Walden, Lewis (2022). Data from: Drought then wildfire reveals a compound disturbance in a resprouting forest [Dataset]. Dryad.


The frequency and intensity of forest disturbances such as drought and fire are increasing globally, with an increased likelihood of multiple disturbance events occurring in short succession. Disturbances layered over one another may influence the likelihood or intensity of subsequent events (a linked disturbance) or impact response and recovery trajectories (a compound disturbance), with substantial implications for ecological spatiotemporal vulnerability. This study evaluates evidence for disturbance interactions of drought followed by wildfire in a resprouting eucalypt-dominated forest (the Northern Jarrah Forest) in southwestern Australia.  Sites were stratified by drought (high, low) from previous modelling and ground validation, and fire severity (high, moderate, unburnt) via remote sensing using the relative difference normalised burn ratio (RdNBR). Evidence of a linked disturbance was assessed via fine fuel consumption and remotely sensed fire severity (RdNBR).

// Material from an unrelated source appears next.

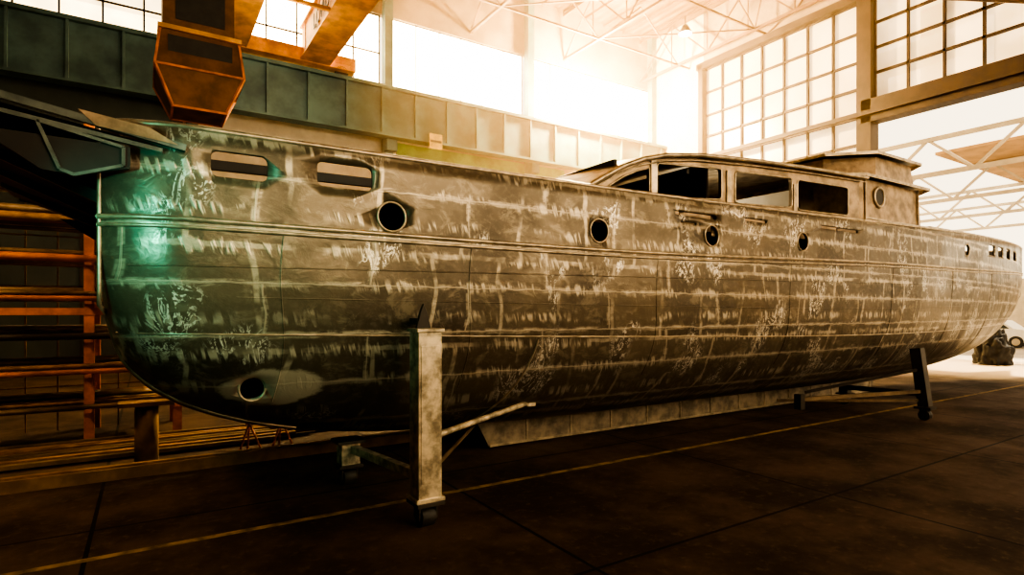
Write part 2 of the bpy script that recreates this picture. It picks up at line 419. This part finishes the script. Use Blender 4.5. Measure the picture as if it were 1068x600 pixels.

Compound disturbance effects were quantified at stand scale (canopy height, quadratic mean diameter, stem density) and at the stem scale (mortality).  There was no evidence of prior drought influencing fine fuel consumption or fire severity, hence no evidence of a linked disturbance.  However, compound disturbance effects were evident; stands previously affected by drought experienced smaller shifts in canopy height, quadratic mean diameter, and stem density than stands without prior drought impact. At the stem scale, size and fire severity were the strongest determinants of stem survival. Proportional resprouting height was higher in high drought sites than in low drought sites (p<0.01), thus, structurally, the low drought stands decreased in height more than the high drought stands. Thus, a legacy of the drought was evident after the wildfire. While these resprouting eucalypt forests have been regarded as particularly resilient, this study illustrates how multiple disturbances can overwhelm the larger tree component and promote an abundance of smaller stems. We suggest that this is early evidence of a structural destabilisation of these forests under a more fire prone, hotter and drier future climate.